A top Philippine Coast Guard (PCG) official on Sunday dismissed China’s reliance on a 1990 letter from a former ambassador as proof that Manila conceded sovereignty over Scarborough Shoal, calling the move a “deliberate distortion of historical records.”
Rear Adm. Jay Tarriela, the coast guard’s spokesperson for West Philippine Sea concerns, said in a post on X that the document being circulated by Beijing was never an official waiver of sovereignty.
The letter was written in 1990 by then-Ambassador Bienvenido A. Tan Jr. to a German radio hobbyist.
“The PRC’s attempt to present this 1990 letter as proof of Philippine concession over Scarborough Shoal is misleading at best and a deliberate distortion at worst,” Tarriela said.
Tarriela clarified that the correspondence merely noted that the shoal lay outside the colonial boundaries defined in the 1898 Treaty of Paris. However, he stressed that the document affirmed the area falls within the Philippines’ 200-nautical-mile exclusive economic zone.
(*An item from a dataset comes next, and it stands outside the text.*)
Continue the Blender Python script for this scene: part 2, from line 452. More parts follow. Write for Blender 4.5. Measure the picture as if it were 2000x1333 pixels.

The admiral further noted that under international law, an ambassador does not have the authority to waive a country’s territorial claims.
Citing retired Supreme Court Associate Justice Antonio Carpio, Tarriela argued that only statements from a head of state or a foreign minister can legally bind a nation on issues of sovereignty. He described the letter as “casual correspondence to a private individual” rather than a binding admission by the government.
Scarborough Shoal, known locally as Bajo de Masinloc, has been a major flashpoint since Chinese maritime forces took control of the area following a 2012 standoff. It sits approximately 124 nautical miles off the coast of Zambales.
Tarriela said Beijing’s renewed use of the document ignores the 2016 ruling by the Permanent Court of Arbitration, which found China’s “nine-dash line” claims have no legal basis under the United Nations Convention on the Law of the Sea.